Six Days in Fallujah

What is now viewed as an epic battle in urban counterinsurgency might be on store shelves sometime next year.

The video game “Six Days in Fallujah” is hyped to give insight into the battle while presenting “the horrors of war.” Developed by Atomic Games, company president Peter Tamte explains he learned of the battle through friends who were there. The game was developed working closely with Marines who were there and video footage and photographs of the battle. In a recent NPR interview, one Marine consultant seemed positive about the project, noting the same quick decision making that often made the difference in the battle is necessary in the game. (His monetary incentive was not disclosed.)

Not everyone agrees with Tamte’s history-as-game approach. Atomic has come under attack by some groups like Gold Star Families who lost loved ones in Iraq. Members say no way can the game accurately and fully represent the battle; such portrayals should be left to books and movies. Their opposition might have pushed Japanese gaming giant Konami to pull out of the project.

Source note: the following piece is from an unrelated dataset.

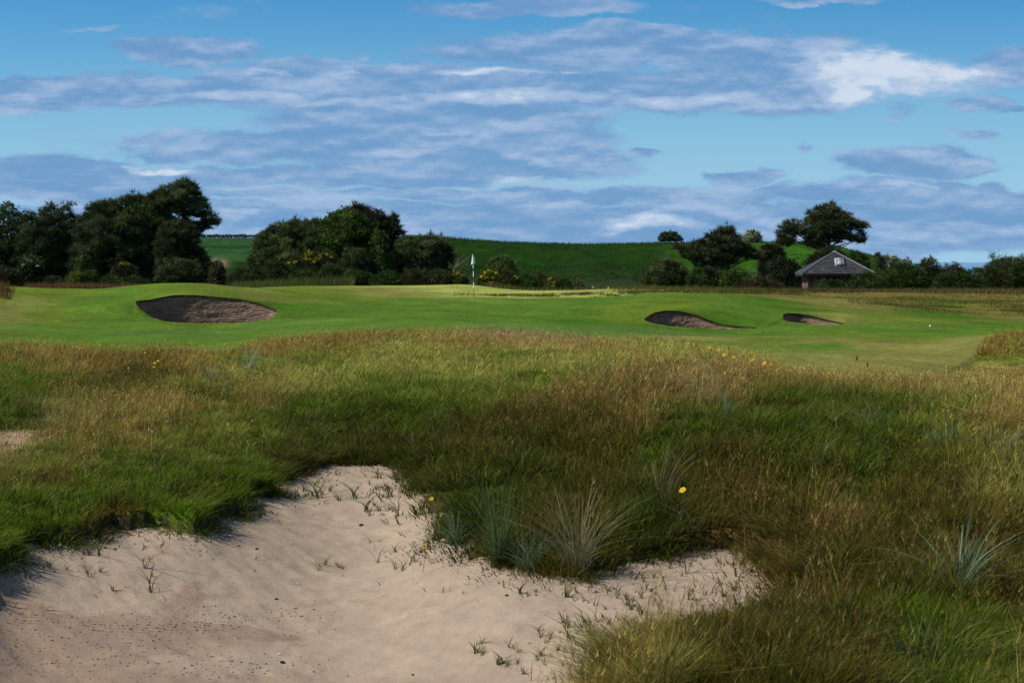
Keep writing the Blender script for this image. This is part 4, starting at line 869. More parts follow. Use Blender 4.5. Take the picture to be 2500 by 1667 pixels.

Is the run-up to the “Six Days” release all hype by Atomic? Comments on some of the gaming sites reveal a suspicious crowd. According to gamers in the know, similar games have pretty much “sucked” and a bad product from “Six Days in Fallujah” would do a disservice to the Marines who fought and died there.

Regardless of motive, Atomic seems interested in making a different game that might attract new players and infuse some real-world knowledge into zombie and violent gamers. Though “history” is a misnomer five years out from an event, it seems Atomic has gone to great lengths to produce a game with accuracy. Just as the services picked up on gaming more than a decade ago for its training value, “Six Days” could have an impact on an industry dominated by the “Grand Theft Auto” series and other crimes-as-entertainment games. (We’re OK with crime as entertainment, which makes an argument against “Six Days in Fallujah” a stretch.)

Most understand the renewed pain for the Gold Star family members. Many agree nothing really can replicate those six days in Fallujah (or any event). Would critics rather people ignore that battle, save for film and the written word? Why not open it up to a new audience?

Would you want your battle reenacted in a game?